Though Yoshiwara was a legal, licensed brothel district during its heyday, present-day sensibilities towards prostitution, and the living conditions of the women employed in it, are considerably different than they were in the Genroku Period, and even the Taisho Period (1912-1926) in which Demon Slayer takes place. As such, a number of Twitter users replied to the museum’s tweets to voice their opinion that “glamorous” and “glittering” aren’t the appropriate adjectives to describe Yoshiwara, with reactions including:

“Shouldn’t you mention that Yoshiwara only felt ‘glamorous and glittering’ from the perspective of the customers?”
“I’m thinking it was only the people who didn’t live and work in Yoshiwara who found it ‘glamorous and glittering.’ All those pretty clothes and colorful decoration probably felt ash-gray to the people who worked there.”
“By the values of those of us alive today, the women depicted in that scroll were treated like slaves, or even livestock. As a museum, shouldn’t you be mentioning that too?”
“A ‘glamorous and glittering’ picture of enslaved women.”

There were also a few comments in defense of the museum’s choice of words, or at least not particularly offended by them, such as “I don’t think it makes sense to judge past events by standards outside their historical context” and “At the time, prostitution wasn’t thought of by society in such a negative way.” The overall-negative reaction, though, prompted the museum to send out an apology tweet, and also to clarify how the institution presents Yoshiwara and its history in its exhibits.

“In our museum’s exhibits, we present both the outward-facing aspects of Yoshiwara, such as the major role it played in the development of aspects of Edo [Tokyo] culture, as well as the harsh inner realities of the economic conditions under which women felt forced to sell their bodies.

In our December 6 tweet about the Yoshiwara Fuzoku Painted Scroll, our use of ‘a glamorous, glittering world” was inappropriate. We deeply apologize.”

The tweet is accompanied with infographics from the museum’s Yoshiwara display, with statements such as “It was a mercilessly cruel working environment in which the women were allowed hardly any time to sleep or food to eat,” and they’re not kidding about that. Also shown is a photo of Jokanji, a temple on the outskirts of Yoshiwara where prostitutes without the financial means or familial connections for a personal or family grave, had their ashes interred in a collective grave for women of their trade.

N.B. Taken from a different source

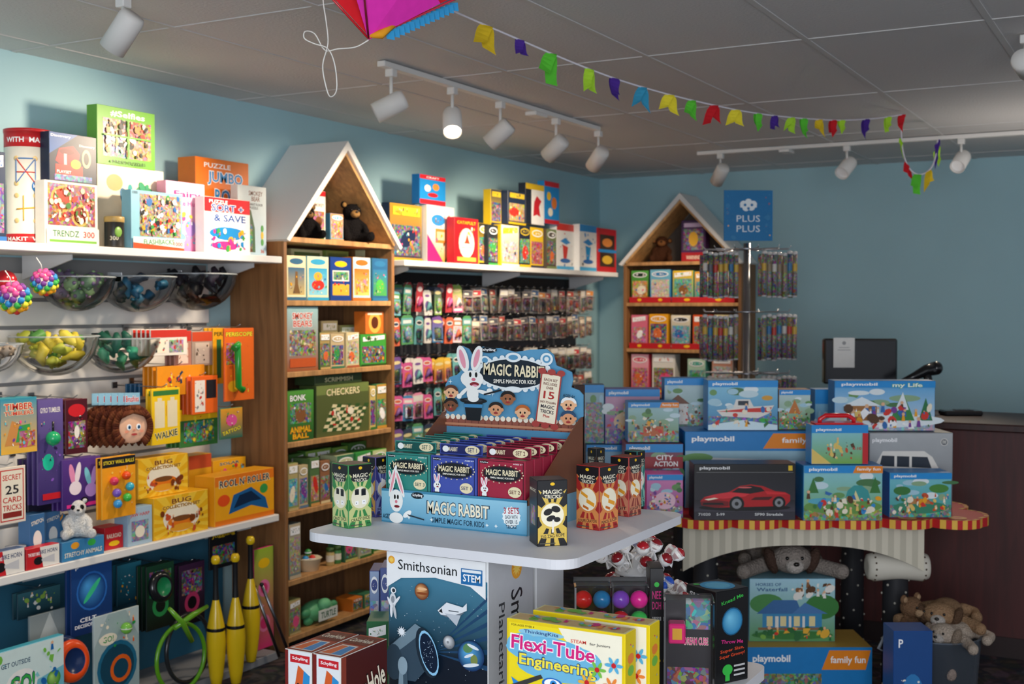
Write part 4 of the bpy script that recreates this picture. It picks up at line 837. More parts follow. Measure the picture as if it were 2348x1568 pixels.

▼ The collective grave still exists today, and some visitors leave hair ornaments and lipstick behind as offerings for the deceased.

It’s worth noting that, for all its negative factors, particularly from the vantage point of today, Yoshiwara did have an undeniable influence on the arts and culture in Japan. During the feudal period in which the district was established, the ruling Shogunate discouraged the common people from displays of extravagance, sternly extolling the virtues of an austere lifestyle. Attitudes were much more relaxed inside Yoshiwara, though, and as a result the district is cited as the starting point of numerous trends in fashion, from kimono design to what are now considered classical Japanese hairstyling and makeup. While sex was the main thing crowds came for, Yoshiwara also provided clothes-on entertainment, such as music and dance, and brothels’ attempts to outdo one another, as well as customers’ desire to stand out in the eyes of a courtesan with lavish gifts, also made the district a gathering place for painters, craftsmen, and other artisans. Additionally, cultural values at the time generally frowned on open displays of amour or attraction. Once again, though, Yoshiwara was an exception, resulting in the district becoming a popular setting for tales of passionate period romance in stage drama and literature.

All of that gives Yoshiwara a complex position in Japanese history, and the Edo-Tokyo Museum is far from the only historical facility or scholar to acknowledge the cultural contributions of Japan’s largest provider of prostitution. At the same time, even the museum itself acknowledges that its initial tweet was too small a frame to fit the whole picture in.